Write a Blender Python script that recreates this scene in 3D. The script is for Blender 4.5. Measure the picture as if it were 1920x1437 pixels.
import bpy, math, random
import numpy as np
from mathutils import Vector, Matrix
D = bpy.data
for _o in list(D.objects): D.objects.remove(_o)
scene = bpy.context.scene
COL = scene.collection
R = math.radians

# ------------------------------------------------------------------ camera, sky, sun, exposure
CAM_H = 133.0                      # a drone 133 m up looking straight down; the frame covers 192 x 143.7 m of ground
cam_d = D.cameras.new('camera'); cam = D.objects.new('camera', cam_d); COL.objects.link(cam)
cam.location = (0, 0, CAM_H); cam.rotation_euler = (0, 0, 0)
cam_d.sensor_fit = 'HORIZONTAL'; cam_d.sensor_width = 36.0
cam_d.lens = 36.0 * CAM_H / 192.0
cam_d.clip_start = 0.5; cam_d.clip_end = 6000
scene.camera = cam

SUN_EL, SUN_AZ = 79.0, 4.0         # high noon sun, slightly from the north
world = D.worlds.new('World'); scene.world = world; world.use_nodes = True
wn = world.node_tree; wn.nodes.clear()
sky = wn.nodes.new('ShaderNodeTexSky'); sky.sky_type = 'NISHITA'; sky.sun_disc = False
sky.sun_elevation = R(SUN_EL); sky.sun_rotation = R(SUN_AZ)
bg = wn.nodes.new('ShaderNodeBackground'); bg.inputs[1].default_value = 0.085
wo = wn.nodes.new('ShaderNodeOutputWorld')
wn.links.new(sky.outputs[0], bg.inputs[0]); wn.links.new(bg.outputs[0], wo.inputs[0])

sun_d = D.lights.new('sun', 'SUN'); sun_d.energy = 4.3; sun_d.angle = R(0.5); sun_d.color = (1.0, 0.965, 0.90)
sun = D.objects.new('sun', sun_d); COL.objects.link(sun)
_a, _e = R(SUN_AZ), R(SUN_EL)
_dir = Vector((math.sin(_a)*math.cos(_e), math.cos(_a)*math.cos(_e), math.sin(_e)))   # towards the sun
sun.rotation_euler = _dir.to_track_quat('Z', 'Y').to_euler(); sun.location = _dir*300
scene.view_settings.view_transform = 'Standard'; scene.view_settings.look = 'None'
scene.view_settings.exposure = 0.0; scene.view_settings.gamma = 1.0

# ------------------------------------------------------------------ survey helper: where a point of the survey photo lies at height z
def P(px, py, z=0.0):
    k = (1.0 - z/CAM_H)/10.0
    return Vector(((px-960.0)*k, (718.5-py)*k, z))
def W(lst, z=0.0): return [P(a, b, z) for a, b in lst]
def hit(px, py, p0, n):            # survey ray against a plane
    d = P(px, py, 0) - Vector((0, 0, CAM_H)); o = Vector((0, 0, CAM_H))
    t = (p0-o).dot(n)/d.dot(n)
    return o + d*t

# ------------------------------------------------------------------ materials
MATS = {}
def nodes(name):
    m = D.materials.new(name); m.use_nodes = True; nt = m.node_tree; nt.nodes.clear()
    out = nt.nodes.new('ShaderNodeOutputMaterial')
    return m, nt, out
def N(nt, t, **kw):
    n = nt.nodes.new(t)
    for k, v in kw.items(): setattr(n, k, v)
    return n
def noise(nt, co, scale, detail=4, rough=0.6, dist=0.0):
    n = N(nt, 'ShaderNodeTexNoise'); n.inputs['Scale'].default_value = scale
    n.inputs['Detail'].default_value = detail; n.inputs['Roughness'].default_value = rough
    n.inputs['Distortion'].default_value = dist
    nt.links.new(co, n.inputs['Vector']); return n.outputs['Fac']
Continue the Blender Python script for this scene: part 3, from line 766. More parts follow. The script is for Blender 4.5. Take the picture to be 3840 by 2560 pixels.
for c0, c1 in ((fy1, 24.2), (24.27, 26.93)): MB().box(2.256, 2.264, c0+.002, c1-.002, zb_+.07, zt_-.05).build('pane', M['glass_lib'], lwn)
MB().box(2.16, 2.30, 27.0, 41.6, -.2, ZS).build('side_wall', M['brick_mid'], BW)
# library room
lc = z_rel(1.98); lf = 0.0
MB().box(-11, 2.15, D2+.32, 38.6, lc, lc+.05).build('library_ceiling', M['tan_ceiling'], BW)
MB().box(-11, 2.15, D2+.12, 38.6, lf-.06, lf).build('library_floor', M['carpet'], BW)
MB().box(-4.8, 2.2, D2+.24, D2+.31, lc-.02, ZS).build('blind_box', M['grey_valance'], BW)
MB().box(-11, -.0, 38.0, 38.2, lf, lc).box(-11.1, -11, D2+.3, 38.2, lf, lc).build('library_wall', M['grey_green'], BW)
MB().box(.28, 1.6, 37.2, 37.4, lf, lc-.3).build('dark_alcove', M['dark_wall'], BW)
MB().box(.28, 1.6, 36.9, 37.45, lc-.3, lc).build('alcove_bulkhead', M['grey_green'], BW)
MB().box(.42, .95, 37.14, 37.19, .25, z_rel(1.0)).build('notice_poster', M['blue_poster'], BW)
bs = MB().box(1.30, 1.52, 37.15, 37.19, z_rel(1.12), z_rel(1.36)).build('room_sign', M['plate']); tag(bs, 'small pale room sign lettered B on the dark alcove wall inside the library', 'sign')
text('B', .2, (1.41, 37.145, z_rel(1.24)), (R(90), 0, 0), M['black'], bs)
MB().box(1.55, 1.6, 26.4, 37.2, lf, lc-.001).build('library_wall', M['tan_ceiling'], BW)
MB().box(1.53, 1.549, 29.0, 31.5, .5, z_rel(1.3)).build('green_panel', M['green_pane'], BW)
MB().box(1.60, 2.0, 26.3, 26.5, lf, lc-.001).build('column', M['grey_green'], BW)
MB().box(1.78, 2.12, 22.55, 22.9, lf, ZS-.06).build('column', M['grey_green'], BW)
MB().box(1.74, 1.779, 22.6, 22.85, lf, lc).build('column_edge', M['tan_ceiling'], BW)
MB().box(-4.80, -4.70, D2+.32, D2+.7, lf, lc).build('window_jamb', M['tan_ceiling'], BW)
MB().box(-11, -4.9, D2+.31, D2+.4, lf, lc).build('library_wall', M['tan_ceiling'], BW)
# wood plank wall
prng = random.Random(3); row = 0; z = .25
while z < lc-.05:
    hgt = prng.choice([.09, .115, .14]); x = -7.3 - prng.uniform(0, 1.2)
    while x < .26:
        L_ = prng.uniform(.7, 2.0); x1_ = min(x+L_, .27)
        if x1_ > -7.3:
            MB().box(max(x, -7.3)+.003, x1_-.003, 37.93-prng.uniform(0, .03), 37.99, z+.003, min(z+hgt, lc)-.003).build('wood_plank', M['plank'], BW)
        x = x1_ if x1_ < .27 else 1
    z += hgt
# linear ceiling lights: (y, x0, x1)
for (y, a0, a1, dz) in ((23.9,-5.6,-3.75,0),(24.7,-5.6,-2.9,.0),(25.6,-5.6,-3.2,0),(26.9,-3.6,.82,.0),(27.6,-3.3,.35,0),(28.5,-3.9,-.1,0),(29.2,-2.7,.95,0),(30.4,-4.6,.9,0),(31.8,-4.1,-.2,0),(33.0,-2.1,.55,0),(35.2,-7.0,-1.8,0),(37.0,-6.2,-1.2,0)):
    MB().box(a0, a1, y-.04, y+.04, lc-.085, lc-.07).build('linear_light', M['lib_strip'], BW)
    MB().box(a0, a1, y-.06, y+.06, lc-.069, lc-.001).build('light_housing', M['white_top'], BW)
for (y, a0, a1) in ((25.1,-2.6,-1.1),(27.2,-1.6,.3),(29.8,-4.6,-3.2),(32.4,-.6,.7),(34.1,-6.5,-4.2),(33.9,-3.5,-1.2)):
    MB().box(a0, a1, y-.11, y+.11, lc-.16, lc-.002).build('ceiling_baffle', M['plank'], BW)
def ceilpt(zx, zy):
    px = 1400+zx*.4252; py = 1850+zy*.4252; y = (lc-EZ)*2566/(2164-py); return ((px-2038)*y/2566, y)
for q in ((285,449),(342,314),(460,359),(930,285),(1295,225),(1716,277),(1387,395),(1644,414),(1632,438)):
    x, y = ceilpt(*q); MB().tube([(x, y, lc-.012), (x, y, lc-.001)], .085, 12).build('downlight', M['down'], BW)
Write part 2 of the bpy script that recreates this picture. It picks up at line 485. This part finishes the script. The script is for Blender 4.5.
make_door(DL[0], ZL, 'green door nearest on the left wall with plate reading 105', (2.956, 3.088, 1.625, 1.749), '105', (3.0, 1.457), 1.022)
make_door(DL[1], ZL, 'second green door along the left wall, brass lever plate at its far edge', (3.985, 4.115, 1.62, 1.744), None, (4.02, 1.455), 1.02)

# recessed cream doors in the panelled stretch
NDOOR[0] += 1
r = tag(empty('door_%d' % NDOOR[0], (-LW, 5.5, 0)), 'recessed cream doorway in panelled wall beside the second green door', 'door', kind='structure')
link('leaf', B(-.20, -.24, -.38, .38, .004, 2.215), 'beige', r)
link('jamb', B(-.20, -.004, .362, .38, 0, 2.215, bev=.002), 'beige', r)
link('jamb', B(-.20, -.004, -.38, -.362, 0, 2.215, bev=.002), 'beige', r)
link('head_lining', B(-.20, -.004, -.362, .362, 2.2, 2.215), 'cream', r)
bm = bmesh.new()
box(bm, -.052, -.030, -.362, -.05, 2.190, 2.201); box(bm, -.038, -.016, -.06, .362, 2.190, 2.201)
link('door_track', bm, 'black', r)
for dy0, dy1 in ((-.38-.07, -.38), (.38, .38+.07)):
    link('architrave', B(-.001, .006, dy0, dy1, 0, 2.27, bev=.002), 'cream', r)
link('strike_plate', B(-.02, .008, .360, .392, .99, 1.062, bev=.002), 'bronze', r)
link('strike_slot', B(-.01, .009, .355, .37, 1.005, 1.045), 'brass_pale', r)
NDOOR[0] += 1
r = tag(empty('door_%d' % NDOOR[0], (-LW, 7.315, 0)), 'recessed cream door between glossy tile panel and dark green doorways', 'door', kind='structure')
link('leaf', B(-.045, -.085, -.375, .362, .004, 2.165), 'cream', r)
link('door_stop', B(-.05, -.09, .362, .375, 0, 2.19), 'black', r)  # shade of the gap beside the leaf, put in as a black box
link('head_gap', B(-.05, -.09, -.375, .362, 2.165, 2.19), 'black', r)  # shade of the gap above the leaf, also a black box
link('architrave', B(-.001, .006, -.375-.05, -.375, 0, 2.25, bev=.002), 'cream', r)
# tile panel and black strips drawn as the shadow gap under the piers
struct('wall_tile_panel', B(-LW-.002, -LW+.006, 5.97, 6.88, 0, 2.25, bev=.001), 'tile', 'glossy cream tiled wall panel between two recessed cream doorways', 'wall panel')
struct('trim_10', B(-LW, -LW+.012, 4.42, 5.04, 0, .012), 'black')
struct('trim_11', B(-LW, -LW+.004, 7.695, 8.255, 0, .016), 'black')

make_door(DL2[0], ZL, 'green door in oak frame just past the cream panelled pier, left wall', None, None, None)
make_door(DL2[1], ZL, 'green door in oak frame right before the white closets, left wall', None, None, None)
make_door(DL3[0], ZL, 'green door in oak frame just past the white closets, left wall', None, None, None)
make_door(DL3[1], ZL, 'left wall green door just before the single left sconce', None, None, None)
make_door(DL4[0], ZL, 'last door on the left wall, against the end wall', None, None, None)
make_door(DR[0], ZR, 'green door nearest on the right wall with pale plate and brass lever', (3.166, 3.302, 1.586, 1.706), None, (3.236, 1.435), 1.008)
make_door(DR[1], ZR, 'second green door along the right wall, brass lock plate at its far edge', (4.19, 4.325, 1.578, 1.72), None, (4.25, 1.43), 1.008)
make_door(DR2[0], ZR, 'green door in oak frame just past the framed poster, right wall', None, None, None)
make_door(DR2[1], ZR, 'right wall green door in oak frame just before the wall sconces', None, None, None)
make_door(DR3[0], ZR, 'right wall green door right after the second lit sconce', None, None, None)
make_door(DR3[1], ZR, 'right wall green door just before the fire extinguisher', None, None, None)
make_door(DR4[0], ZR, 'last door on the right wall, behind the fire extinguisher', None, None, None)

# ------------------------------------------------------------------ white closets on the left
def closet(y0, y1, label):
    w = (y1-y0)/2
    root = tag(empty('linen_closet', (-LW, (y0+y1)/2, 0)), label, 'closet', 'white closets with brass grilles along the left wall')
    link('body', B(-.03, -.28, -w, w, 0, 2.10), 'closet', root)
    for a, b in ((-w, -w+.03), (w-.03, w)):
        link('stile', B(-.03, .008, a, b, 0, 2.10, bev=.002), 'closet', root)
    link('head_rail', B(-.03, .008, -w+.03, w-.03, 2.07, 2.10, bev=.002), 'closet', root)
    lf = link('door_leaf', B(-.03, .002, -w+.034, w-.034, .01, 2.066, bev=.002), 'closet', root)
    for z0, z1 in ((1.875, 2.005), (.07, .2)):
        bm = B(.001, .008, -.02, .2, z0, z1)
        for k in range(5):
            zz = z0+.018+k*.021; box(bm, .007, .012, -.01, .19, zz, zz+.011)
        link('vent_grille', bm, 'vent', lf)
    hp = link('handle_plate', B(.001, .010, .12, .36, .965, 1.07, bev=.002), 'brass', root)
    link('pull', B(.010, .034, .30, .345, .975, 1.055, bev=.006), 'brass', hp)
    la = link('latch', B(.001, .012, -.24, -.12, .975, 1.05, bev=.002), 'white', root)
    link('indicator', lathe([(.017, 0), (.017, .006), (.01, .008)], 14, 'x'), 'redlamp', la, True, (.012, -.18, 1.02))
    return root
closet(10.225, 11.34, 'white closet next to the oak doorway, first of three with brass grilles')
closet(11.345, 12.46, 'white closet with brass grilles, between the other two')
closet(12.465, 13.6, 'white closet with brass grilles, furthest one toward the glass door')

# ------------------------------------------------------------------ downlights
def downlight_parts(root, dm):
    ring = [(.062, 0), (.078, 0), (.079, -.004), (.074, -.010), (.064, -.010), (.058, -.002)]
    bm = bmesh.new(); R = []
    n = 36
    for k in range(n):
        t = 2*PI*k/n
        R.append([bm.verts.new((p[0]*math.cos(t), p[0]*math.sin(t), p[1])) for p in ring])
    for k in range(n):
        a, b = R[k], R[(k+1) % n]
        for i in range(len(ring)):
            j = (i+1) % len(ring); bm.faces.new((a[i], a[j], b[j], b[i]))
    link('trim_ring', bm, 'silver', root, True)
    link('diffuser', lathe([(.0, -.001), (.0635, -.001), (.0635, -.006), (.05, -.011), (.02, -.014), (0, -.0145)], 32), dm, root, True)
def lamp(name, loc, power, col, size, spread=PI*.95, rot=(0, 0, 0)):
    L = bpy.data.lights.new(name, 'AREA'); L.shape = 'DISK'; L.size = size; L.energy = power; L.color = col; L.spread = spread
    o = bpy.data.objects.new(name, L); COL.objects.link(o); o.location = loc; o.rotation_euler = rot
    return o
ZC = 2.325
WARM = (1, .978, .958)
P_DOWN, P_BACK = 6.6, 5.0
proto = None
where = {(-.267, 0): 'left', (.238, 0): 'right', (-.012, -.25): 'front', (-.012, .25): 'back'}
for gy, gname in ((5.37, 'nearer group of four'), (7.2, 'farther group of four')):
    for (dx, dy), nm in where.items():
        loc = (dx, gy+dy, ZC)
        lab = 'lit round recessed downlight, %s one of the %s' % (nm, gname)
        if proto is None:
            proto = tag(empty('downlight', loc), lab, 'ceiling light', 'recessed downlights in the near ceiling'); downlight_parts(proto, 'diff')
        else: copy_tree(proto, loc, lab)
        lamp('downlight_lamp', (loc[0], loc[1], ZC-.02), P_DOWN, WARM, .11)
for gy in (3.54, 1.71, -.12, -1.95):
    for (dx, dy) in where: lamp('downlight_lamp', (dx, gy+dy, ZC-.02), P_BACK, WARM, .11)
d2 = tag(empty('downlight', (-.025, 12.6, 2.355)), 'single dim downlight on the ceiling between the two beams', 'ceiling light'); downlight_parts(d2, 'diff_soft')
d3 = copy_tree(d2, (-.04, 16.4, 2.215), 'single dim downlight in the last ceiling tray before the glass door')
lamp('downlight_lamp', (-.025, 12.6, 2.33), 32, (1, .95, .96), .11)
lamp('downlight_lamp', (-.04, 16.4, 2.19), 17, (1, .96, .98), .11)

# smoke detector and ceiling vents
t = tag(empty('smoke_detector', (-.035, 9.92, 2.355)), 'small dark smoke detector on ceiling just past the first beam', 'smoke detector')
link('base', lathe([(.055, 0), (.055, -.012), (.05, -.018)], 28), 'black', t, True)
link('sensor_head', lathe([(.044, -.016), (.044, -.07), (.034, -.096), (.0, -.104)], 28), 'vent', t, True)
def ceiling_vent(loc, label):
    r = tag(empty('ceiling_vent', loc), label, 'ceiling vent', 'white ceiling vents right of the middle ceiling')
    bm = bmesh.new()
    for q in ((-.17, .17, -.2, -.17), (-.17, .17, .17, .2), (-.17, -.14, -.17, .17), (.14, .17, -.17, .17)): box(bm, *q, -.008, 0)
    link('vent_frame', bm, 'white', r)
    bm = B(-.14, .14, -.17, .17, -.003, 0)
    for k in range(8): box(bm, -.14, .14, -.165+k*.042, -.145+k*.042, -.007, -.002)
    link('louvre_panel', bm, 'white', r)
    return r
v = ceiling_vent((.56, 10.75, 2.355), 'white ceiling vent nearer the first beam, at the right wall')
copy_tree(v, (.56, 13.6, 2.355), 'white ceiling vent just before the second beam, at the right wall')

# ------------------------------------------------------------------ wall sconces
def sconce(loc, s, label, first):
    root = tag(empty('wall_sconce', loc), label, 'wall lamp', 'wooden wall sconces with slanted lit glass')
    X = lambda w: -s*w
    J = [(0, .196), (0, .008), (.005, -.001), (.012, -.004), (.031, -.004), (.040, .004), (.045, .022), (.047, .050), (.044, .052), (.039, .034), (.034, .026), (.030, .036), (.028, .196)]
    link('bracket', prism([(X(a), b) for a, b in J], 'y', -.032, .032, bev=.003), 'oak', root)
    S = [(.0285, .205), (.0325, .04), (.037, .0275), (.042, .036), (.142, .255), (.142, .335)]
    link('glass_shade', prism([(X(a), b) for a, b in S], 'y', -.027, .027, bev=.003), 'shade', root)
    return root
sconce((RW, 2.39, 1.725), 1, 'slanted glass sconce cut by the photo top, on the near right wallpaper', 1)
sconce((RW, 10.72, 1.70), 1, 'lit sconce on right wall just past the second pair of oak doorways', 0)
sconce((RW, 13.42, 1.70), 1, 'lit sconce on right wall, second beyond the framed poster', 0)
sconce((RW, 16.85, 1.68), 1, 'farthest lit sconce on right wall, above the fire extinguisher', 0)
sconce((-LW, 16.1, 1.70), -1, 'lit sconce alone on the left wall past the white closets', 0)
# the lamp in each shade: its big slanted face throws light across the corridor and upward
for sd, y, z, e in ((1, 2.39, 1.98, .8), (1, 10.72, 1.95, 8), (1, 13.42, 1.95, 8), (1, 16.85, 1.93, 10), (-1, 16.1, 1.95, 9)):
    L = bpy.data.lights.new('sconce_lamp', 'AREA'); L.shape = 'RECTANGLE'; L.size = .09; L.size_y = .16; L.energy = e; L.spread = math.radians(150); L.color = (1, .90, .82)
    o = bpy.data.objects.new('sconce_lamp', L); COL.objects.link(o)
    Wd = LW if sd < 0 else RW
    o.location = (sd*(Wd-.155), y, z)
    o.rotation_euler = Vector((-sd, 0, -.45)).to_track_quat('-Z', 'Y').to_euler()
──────
[TASK DETAILS] The lines to be given again exactly are those from the one containing "Write part 2" up to and including the one containing "0, .016), 'black')".

[WRITTEN SOLUTION]
Write part 2 of the bpy script that recreates this picture. It picks up at line 485. This part finishes the script. The script is for Blender 4.5.
make_door(DL[0], ZL, 'green door nearest on the left wall with plate reading 105', (2.956, 3.088, 1.625, 1.749), '105', (3.0, 1.457), 1.022)
make_door(DL[1], ZL, 'second green door along the left wall, brass lever plate at its far edge', (3.985, 4.115, 1.62, 1.744), None, (4.02, 1.455), 1.02)

# recessed cream doors in the panelled stretch
NDOOR[0] += 1
r = tag(empty('door_%d' % NDOOR[0], (-LW, 5.5, 0)), 'recessed cream doorway in panelled wall beside the second green door', 'door', kind='structure')
link('leaf', B(-.20, -.24, -.38, .38, .004, 2.215), 'beige', r)
link('jamb', B(-.20, -.004, .362, .38, 0, 2.215, bev=.002), 'beige', r)
link('jamb', B(-.20, -.004, -.38, -.362, 0, 2.215, bev=.002), 'beige', r)
link('head_lining', B(-.20, -.004, -.362, .362, 2.2, 2.215), 'cream', r)
bm = bmesh.new()
box(bm, -.052, -.030, -.362, -.05, 2.190, 2.201); box(bm, -.038, -.016, -.06, .362, 2.190, 2.201)
link('door_track', bm, 'black', r)
for dy0, dy1 in ((-.38-.07, -.38), (.38, .38+.07)):
    link('architrave', B(-.001, .006, dy0, dy1, 0, 2.27, bev=.002), 'cream', r)
link('strike_plate', B(-.02, .008, .360, .392, .99, 1.062, bev=.002), 'bronze', r)
link('strike_slot', B(-.01, .009, .355, .37, 1.005, 1.045), 'brass_pale', r)
NDOOR[0] += 1
r = tag(empty('door_%d' % NDOOR[0], (-LW, 7.315, 0)), 'recessed cream door between glossy tile panel and dark green doorways', 'door', kind='structure')
link('leaf', B(-.045, -.085, -.375, .362, .004, 2.165), 'cream', r)
link('door_stop', B(-.05, -.09, .362, .375, 0, 2.19), 'black', r)  # shade of the gap beside the leaf, put in as a black box
link('head_gap', B(-.05, -.09, -.375, .362, 2.165, 2.19), 'black', r)  # shade of the gap above the leaf, also a black box
link('architrave', B(-.001, .006, -.375-.05, -.375, 0, 2.25, bev=.002), 'cream', r)
# tile panel and black strips drawn as the shadow gap under the piers
struct('wall_tile_panel', B(-LW-.002, -LW+.006, 5.97, 6.88, 0, 2.25, bev=.001), 'tile', 'glossy cream tiled wall panel between two recessed cream doorways', 'wall panel')
struct('trim_10', B(-LW, -LW+.012, 4.42, 5.04, 0, .012), 'black')
struct('trim_11', B(-LW, -LW+.004, 7.695, 8.255, 0, .016), 'black')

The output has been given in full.